The lawsuit also said the new raft of legislation limits what local governments can do, including consideration of parking or impact fees, which could put additional strain on city services like water or sewer. Impact fees are generally charged to developers, passed on to homebuyers, that help offset providing additional services ranging from water and solid waste to fire and police protection.
“Eliminating or reducing the carefully calibrated impact fees on accessory dwelling units will result in cities, through their present taxpayers absorbing the extra cost of the ADUs which arise because of the added pressure on city infrastructure,” it said. “This will amount to an improper windfall to homeowners who choose to build ADUs. That is, present city taxpayers will have to subsidize homeowners who construct ADUs.”
Public participation
The lawsuit also claims that the Legislature purposefully wrote the public out of commenting and feedback, allowing no means of protest, and not requiring any review of specific zoning plans.
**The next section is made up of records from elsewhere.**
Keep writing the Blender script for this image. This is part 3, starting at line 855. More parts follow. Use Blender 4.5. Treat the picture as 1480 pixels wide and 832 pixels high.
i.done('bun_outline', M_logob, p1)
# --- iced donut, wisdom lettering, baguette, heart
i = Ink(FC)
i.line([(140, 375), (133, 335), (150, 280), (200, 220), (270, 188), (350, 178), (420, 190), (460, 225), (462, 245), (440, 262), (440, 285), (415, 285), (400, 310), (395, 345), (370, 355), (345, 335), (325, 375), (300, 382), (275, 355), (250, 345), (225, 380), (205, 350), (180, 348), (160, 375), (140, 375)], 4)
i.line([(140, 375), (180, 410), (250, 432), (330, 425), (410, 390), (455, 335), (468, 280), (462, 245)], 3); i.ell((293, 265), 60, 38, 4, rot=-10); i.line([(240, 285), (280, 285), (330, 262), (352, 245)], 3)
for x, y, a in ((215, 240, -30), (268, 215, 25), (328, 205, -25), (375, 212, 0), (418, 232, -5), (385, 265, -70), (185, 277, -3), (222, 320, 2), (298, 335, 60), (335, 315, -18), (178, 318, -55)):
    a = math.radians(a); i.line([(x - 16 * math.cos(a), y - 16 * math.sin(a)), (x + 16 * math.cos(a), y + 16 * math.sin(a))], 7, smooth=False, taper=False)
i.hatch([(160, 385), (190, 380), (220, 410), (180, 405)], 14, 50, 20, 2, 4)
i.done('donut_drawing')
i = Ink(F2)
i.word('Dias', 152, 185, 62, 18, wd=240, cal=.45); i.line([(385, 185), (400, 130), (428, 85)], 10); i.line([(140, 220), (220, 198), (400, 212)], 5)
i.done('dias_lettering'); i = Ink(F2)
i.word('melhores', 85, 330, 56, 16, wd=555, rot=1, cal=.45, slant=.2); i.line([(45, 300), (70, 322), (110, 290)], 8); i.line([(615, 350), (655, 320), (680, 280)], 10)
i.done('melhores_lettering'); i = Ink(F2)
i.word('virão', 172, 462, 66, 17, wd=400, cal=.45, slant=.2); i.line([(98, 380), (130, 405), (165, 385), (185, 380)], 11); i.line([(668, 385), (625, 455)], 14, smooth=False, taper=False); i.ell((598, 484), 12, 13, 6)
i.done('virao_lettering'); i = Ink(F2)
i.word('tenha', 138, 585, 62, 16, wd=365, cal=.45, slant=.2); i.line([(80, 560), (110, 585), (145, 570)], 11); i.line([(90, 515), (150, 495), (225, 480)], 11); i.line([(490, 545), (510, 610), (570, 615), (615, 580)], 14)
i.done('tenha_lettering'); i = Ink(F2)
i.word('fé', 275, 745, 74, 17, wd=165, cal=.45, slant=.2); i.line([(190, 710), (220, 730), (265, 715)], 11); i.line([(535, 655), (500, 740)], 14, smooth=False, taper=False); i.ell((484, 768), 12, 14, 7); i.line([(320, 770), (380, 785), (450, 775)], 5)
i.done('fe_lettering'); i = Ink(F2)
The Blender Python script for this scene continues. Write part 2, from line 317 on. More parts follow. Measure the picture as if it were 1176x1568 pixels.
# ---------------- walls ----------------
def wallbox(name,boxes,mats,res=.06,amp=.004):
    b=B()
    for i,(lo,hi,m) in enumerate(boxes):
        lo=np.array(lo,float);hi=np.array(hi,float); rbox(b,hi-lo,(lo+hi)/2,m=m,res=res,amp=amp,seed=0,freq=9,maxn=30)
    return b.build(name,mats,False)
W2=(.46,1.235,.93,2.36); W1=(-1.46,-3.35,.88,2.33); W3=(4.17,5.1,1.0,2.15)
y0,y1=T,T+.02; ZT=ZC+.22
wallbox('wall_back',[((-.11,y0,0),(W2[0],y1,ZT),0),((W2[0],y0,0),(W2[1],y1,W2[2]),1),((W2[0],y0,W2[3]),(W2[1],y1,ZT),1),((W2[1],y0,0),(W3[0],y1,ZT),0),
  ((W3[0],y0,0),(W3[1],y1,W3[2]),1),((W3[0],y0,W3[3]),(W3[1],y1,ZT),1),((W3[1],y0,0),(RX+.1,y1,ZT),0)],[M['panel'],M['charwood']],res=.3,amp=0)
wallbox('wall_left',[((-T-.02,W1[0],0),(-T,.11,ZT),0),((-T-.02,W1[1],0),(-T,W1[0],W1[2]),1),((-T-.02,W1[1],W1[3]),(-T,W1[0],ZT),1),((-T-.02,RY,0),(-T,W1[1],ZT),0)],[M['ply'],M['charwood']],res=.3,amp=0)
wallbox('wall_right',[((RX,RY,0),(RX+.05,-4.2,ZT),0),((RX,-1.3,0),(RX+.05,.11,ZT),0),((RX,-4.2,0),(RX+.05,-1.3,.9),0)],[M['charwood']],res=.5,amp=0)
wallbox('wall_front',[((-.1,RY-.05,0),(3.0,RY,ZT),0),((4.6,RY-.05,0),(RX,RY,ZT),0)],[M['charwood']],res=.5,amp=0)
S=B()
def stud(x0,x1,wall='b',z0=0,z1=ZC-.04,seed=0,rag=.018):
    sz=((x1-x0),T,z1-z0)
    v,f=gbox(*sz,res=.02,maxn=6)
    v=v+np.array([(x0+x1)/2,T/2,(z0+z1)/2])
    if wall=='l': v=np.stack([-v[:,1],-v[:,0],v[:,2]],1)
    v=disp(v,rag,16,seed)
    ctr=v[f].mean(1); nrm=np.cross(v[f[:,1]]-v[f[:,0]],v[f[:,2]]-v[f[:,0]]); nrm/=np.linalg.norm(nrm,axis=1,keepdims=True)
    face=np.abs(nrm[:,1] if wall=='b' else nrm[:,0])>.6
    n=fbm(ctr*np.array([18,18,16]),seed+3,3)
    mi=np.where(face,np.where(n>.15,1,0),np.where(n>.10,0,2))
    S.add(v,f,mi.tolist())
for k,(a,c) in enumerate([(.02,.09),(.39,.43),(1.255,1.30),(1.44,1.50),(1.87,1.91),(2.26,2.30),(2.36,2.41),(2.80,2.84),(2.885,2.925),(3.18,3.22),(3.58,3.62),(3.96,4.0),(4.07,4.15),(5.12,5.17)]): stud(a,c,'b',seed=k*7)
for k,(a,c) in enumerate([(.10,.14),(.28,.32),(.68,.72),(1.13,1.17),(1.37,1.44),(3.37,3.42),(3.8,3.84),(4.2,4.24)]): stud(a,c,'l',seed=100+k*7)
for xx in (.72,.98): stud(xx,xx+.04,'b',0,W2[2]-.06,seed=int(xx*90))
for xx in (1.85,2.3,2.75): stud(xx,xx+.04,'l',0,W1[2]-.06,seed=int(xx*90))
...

The lawsuit said the laws violates the state constitution, which gives the public the right to participate at the decision-making level.
Calling it a “purposeful attempt to evade constitutional public participation requirements,” the suit said citizens may not even know about changes to property around them if the laws are allowed to stand.
“SB 382 does not even require the local government to issue a public notice when an application for a subdivision or zoning permit is received by the planning administrator,” it said. “The Montana Legislature may not simply wave a wand and declare final acts of approval ‘ministerial’ and thereby avoid constitutional rights of public participation.”
Equal treatment
MAID also says that the laws set up unequal treatment between some homeowners that have restrictive covenants, and others who do not.
“The residents who are fortunate enough to live in areas protected by restrictive covenants will be largely unaffected by these legislative measures,” the lawsuit said. “On the other hand, other residents who do not live in these restrictive covenant areas, but who, in many cases, reside just across the street from those so protected, will suffer the full inordinate burden of these legislative measures.”
Those differences amount to the government treating similarly situated people differently, a violation of equal protection.
“The difference in treatment…is unrelated to any legitimate governmental purpose, and clearly not related to the ‘problem’ seeking a solution – inadequate affordable housing,” it said.